If one was called on to zone in on one particular track to turn a curious genre dabbler into a paid-up Unit cheerleader, the answer has to be ‘High Pressure Days’, recently remixed by German postpunk electrodudes Headman. I really don’t think it would be too outlandish to cite this as a chain link in the evolution of in-your-face synthesized rock music. Clearly, The Units are always going to enjoy a cultist reputation and no more, bracketed with (contemporaries) The Screamers and Nervous Gender when Devo and Throbbing Gristle get listed in actual ‘history of rock’ type books, but they were part of a tangible reaction against REAL ROCK orthodoxy (which very much incorporated punk, no matter how shocking it might have been in 1977), the trickle-down theory of which has baptized great modern outfits like Jay Reatard, Adult. and Digital Leather. There are moments such as ‘I Night’ where you can trace lines back from the histrionics of Circle, Trans Am and the hiiiiiigh camp of 80s-era Judas Priest to The Units, too, even if it might be pushing it to try and claim a literal influence.

In hindsight, it’s possible to look at them as both ahead of, and very much of, their time: ‘Digital Stimulation’ ("He pulled out his digital calculator / And figured out a formula on how he could mate her") is a period piece roughly equivalent to writing a song about seducing someone by posting a video of yourself on YouTube. By 1983, they were palpably reacting to the synthpop carpetbombing from the UK’s Numanoid armies. ‘Contemporary Emotions’ is bleak, bunker-mentality stuff that runs parallel to the coldwave scene that was sprouting in Belgium and France at about the same time; it’s actually a cover, albeit one with a strange backstory. Written by Jimmy Berik, frontman of late-Sixties Californian thud-rockers Trakstod, it was never released or even recorded at the time, so The Units’ version is effectively from Scott’s memory of being blown away by their amp-heavy performances as a kid. ("The unique thing about Jimmy’s ‘Contemporary Emotions’ was that he played it on a lap steel guitar.
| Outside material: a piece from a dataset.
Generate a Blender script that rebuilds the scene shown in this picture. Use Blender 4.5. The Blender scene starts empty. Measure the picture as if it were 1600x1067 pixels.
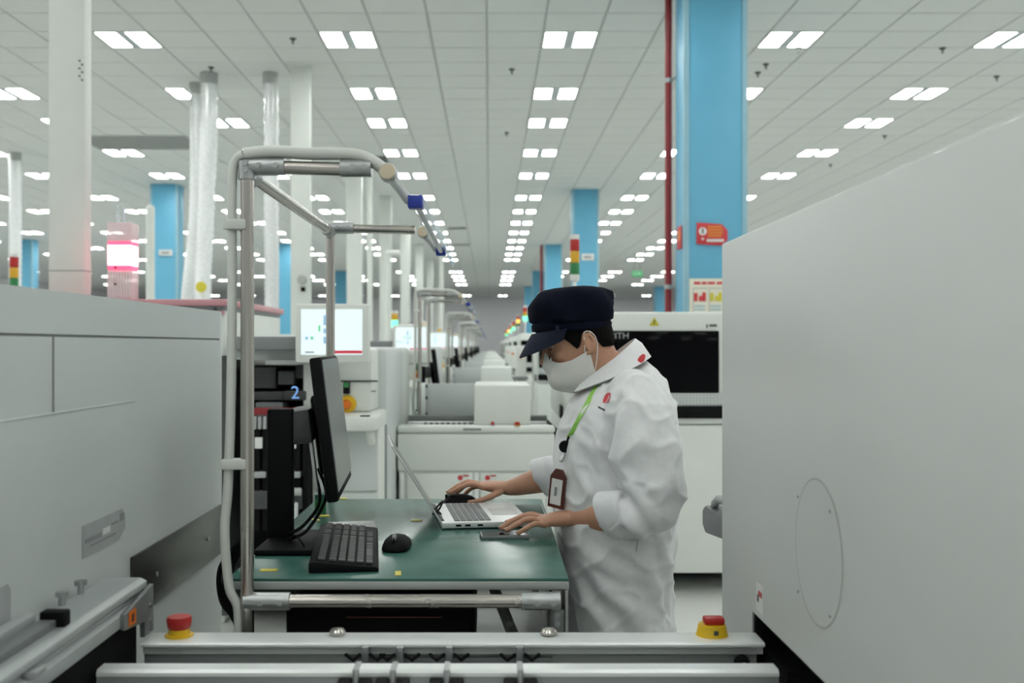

I had never seen it done before or since. Up till then, I’d only seen country and western guys play steel guitar, but Jimmy played it through an Echoplex and a Marshall stack, like the way I play synthesizer – only ten times better.")

From their debut single, ‘Cowboy’ is another thing altogether, seemingly attempting to cover at least two of the bases of mid-Seventies Krautrock in four and a half minutes: Roedelian space ambience first up, then La Dusseldorf-suggestive Roman road rock. ‘Run’, which ridiculously has remained unreleased until now, is perhaps the most musically discordant and dense nugget here, keyboards swooping from speaker to speaker and what sounds like documentary samples doing nothing to quell the unease. ‘I-5’, again being unveiled for the first time, is an instrumental that is gonna crop up in more than a few Italo/space disco/etc mixes in the near future, or I’m a Dutchman.

Sometimes the embryonic nature of what The Units were doing shows itself in not wholly desirable ways – ‘East West 2’ is songless, circus-silly farting about and more than a little ‘keyboard demonstration’-y. Also, if you’re thinking that at this point in musical history, a bunch of first world dudes blankly pontificating about how ‘straight’ society is comprised of slavish ungulates tied to the grindstone is kind of a played out concept, then… I hear you. For all that, Ryser’s lyrics are a bit more creative with metaphor and simile than that might suggest; moreover, most of this CD was written at a time when a legitimate underground was being forged in the USA, and bands like The Units were staring down the barrel of a mainstream that wasn’t only grotesque, it was nearly impossible to retreat from. You don’t know how lucky you are.